The four dancers, divided into two couples, glided, stretched, lunged, and spun to an atmospheric medley of music by Benjamin Britten, the Finnish composer Einojuhani Rautavaara, the Yugoslavian-born Stevan Kovacs Tickmayer, and Piazzolla. All was litheness, style, and amazing extensions of the legs. The final section added a hint of tango sultriness to the mix. But what impressed was the coolness and restraint of the dancers, who moved through space with the nonchalance of balletic superheroes.
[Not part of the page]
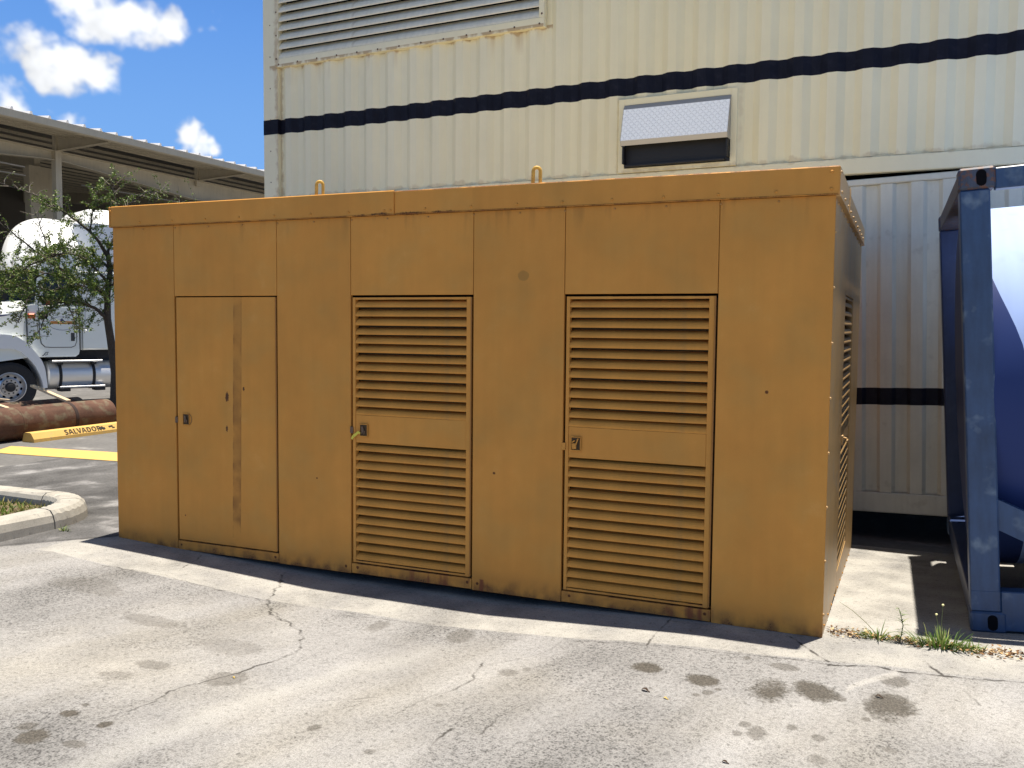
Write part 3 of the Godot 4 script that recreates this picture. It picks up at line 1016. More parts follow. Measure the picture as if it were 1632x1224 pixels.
func upper_container() -> void:
	var t := thing("shipping_container", "cream corrugated container with a dark stripe, stacked above a greyer container behind the yellow housing", "container", ANCHOR, "", true)
	t.rotation.y = deg_to_rad(-3.5)
	var L := -7.0
	var Rr := 5.2
	# stripe height and the opening of the louvre
	for w in [[L + 0.22, Rr - 0.2, 3.16, 3.92], [L + 0.22, Rr - 0.2, 4.09, 4.72], [-3.30, Rr - 0.2, 4.72, 5.80]]:
		var m := MB.new()
		corr(m, w[0], w[1], w[2], w[3], 0.2935, 0.066, 0.078, 0.045, -0.716, -0.012)
		obj("wall_panel", m, M.cream_side, t)
	var st := MB.new()
	corr(st, L + 0.22, Rr - 0.2, 3.92, 4.09, 0.2935, 0.066, 0.078, 0.045, -0.716, -0.012)
	obj("painted_stripe", st, M.navy, t)
	for e in [[L, L + 0.22], [Rr - 0.2, Rr]]:
		var p := MB.new()
		p.bx(e[0], e[1], 3.012, 3.92, -0.2, 0.0, 0.006)
		p.bx(e[0], e[1], 4.09, 5.91, -0.2, 0.0, 0.006)
		obj("corner_post", p, M.cream_side, t)
		var q := MB.new()
		q.bx(e[0], e[1], 3.92, 4.09, -0.2, -0.0005, 0.0)
		obj("painted_stripe", q, M.navy, t)
	var r := MB.new()
	r.bx(L + 0.22, Rr - 0.2, 3.012, 3.155, -0.09, -0.002, 0.008)
	r.bx(L + 0.22, Rr - 0.2, 3.158, 3.17, -0.09, -0.03, 0.003)
	obj("bottom_rail", r, M.cream_side, t)
	var tr := MB.new()
	tr.bx(L + 0.22, Rr - 0.2, 5.80, 5.90, -0.09, -0.002, 0.008)
	obj("top_rail", tr, M.cream_side, t)
	var ew := MB.new()
	ew.bx(L + 0.01, L + 0.05, 3.05, 5.86, -2.4, -0.2)
	obj("end_wall", ew, M.cream, t)
	ew = MB.new()
	ew.bx(Rr - 0.05, Rr - 0.01, 3.05, 5.86, -2.4, -0.2)
	obj("end_wall", ew, M.cream, t)
	var bw := MB.new()
	bw.bx(L, Rr, 3.05, 5.86, -2.44, -2.40)
	obj("back_wall", bw, M.cream, t)
	var rf := MB.new()
	rf.bx(L + 0.01, Rr - 0.01, 5.86, 5.89, -2.4, -0.09)
	obj("roof_sheet", rf, M.cream, t)
	var fl := MB.new()
	fl.bx(L + 0.01, Rr - 0.01, 3.02, 3.06, -2.4, -0.09)
	obj("floor", fl, M.dark, t)
	# louvred vent, high at the end by the post
	var x0 := -6.80
	var x1 := -3.27
	var y0 := 4.69
	var y1 := 5.78
	var fr := MB.new()
	fr.bx(x0, x1, y0, y0 + 0.095, -0.05, 0.022, 0.004)
	fr.bx(x0, x1, y1 - 0.06, y1, -0.05, 0.022, 0.004)
	fr.bx(x0, x0 + 0.052, y0 + 0.096, y1 - 0.061, -0.05, 0.022, 0.004)
	fr.bx(x1 - 0.058, x1, y0 + 0.096, y1 - 0.061, -0.05, 0.022, 0.004)
	var vent := obj("louvre_vent", fr, M.cream_side, t)
	var bk := MB.new()
	bk.bx(x0 + 0.02, x1 - 0.02, y0 + 0.02, y1 - 0.02, -0.20, -0.17)
	obj("vent_back", bk, M.hole, vent)
	var sl := MB.new()
	var wd: float = x1 - x0 - 0.112
	sl.prism(PackedVector2Array([Vector2(0.010, 0.0), Vector2(0.014, 0.010), Vector2(0.008, 0.030), Vector2(-0.010, 0.060), Vector2(-0.070, 0.122), Vector2(-0.073, 0.120), Vector2(-0.014, 0.056), Vector2(0.004, 0.028), Vector2(0.008, 0.008)]), -wd / 2, wd / 2, Transform3D(Basis(Vector3(0, 0, 1), Vector3(0, 1, 0), Vector3(-1, 0, 0)), Vector3.ZERO))
	var slm := sl.mesh()
	var y := y0 + 0.098
	while y < y1 - 0.1:
		put("slat", slm, M.cream, vent, Transform3D(Basis(), Vector3((x0 + x1) / 2 - 0.003, y, 0.0)))
		y += 0.107
	var bm := MB.new()
	bm.ball(Vector3.ZERO, Vector3(0.011, 0.011, 0.008), 4, 6)
	var bmm := bm.mesh()
	for k in 13:
		put("bolt", bmm, M.bolt_rust, vent, Transform3D(Basis(), Vector3(x0 + 0.06 + k * 0.285, y0 + 0.03 + 0.004 * sin(k * 7.0), 0.023)))
	for k in 4:
		put("bolt", bmm, M.bolt_rust, vent, Transform3D(Basis(), Vector3(x0 + 0.024, y0 + 0.10 + k * 0.27, 0.023)))
		put("bolt", bmm, M.bolt_rust, vent, Transform3D(Basis(), Vector3(x1 - 0.024, y0 + 0.13 + k * 0.27, 0.023)))
	for k in 6:
		put("bolt", bmm, M.bolt_rust, t, Transform3D(Basis().scaled(Vector3.ONE * 0.7), Vector3(L + 0.11, 3.35 + k * 0.37, 0.001)))
	# vent hood of tread plate
	var hf := MB.new()
	hf.bx(-2.455, -2.392, 3.16, 3.875, -0.05, 0.006, 0.003)
	hf.bx(-1.352, -1.292, 3.16, 3.875, -0.05, 0.006, 0.003)
	hf.bx(-2.392, -1.352, 3.812, 3.875, -0.05, 0.0055, 0.003)
	hf.bx(-2.392, -1.352, 3.16, 3.205, -0.05, 0.0055, 0.003)
	var hood := obj("vent_hood", hf, M.cream_side, t)
	var hx0 := -2.392
	var hx1 := -1.352
	var pr := [Vector2(3.809, 0.012), Vector2(3.766, 0.040), Vector2(3.452, 0.120), Vector2(3.405, 0.105)]
	var pl := MB.new()
	pl.quad(Vector3(hx0, pr[2].x, pr[2].y), Vector3(hx1, pr[2].x, pr[2].y), Vector3(hx1, pr[1].x, pr[1].y), Vector3(hx0, pr[1].x, pr[1].y), Vector3(0, 0, 1))
	pl.quad(Vector3(hx0, pr[2].x, pr[2].y - 0.004), Vector3(hx1, pr[2].x, pr[2].y - 0.004), Vector3(hx1, pr[1].x, pr[1].y - 0.004), Vector3(hx0, pr[1].x, pr[1].y - 0.004), Vector3(0, 0, -1))
	obj("tread_plate", pl, M.tread, hood)
	var fo := MB.new()
	for k in [0, 2]:
		var a: Vector2 = pr[k]
		var b: Vector2 = pr[k + 1]
		fo.quad(Vector3(hx0, b.x, b.y), Vector3(hx1, b.x, b.y), Vector3(hx1, a.x, a.y), Vector3(hx0, a.x, a.y), Vector3(0, 0.0, 1))
	for hx in [hx0, hx1]:
		fo.prism(PackedVector2Array([Vector2(-0.012, 3.809), Vector2(-0.040, 3.766), Vector2(-0.120, 3.452), Vector2(-0.105, 3.405), Vector2(-0.0, 3.40), Vector2(-0.0, 3.80)]), -0.002, 0.002, Transform3D(Basis(Vector3(0, 0, -1), Vector3(0, 1, 0), Vector3(1, 0, 0)), Vector3(hx, 0, 0)))
	obj("folded_edge", fo, M.tread_fold, hood)
	var hb := MB.new()
	hb.bx(-2.390, -1.354, 3.206, 3.81, -0.06, 0.003)
	hb.bx(-2.388, -2.372, 3.24, 3.40, 0.0035, 0.075)
	hb.bx(-1.372, -1.356, 3.24, 3.40, 0.0035, 0.085)
	hb.bx(-2.372, -1.392, 3.212, 3.225, 0.0035, 0.06)
	obj("hood_throat", hb, M.black, hood)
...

Martha Graham Dance Company in Hofesh Shechter’s “CAVE,” co-produced by Daniil Simkin. Photograph by Brian Pollock

The program closed with something more down to earth: “Cave,” a kind of throbbing pseudo rave for the Martha Graham Dance Company, choreographed by the British-Israeli dancemaker Hofesh Shechter. Shechter’s dances often involve a kind of tribal, almost zombie-like communal brain. They channel the throbbing pulse of club culture, combined with the group-think of political rallies, the energy of exercise classes, the ecstasy of speaking in tongues. The “creative producer” of this particular piece is Daniil Simkin, who performs with the Graham dancers. Simkin, a ballet dancer known for his buoyant jump and razor-sharp precision, fully immerses himself in the group dynamic, moving with the same sinuous, undulating, earth-bound slinkiness of the Graham dancers.

There is something undeniably mesmerizing about the way the dancers give themselves to the beat, becoming a roiling mass of bobbing heads, grasping hands, folding backs. But “Cave” is plagued by a numbing sameness, as the relentlessly throbbing beat measures out the movement phrases into sets of four to eight beats. It’s a case of energy trumping interesting choreographic ideas. When it comes to rhythmic variety and choreographic variety, it seems to me Shechter could learn a thing or two from Surupa Sen.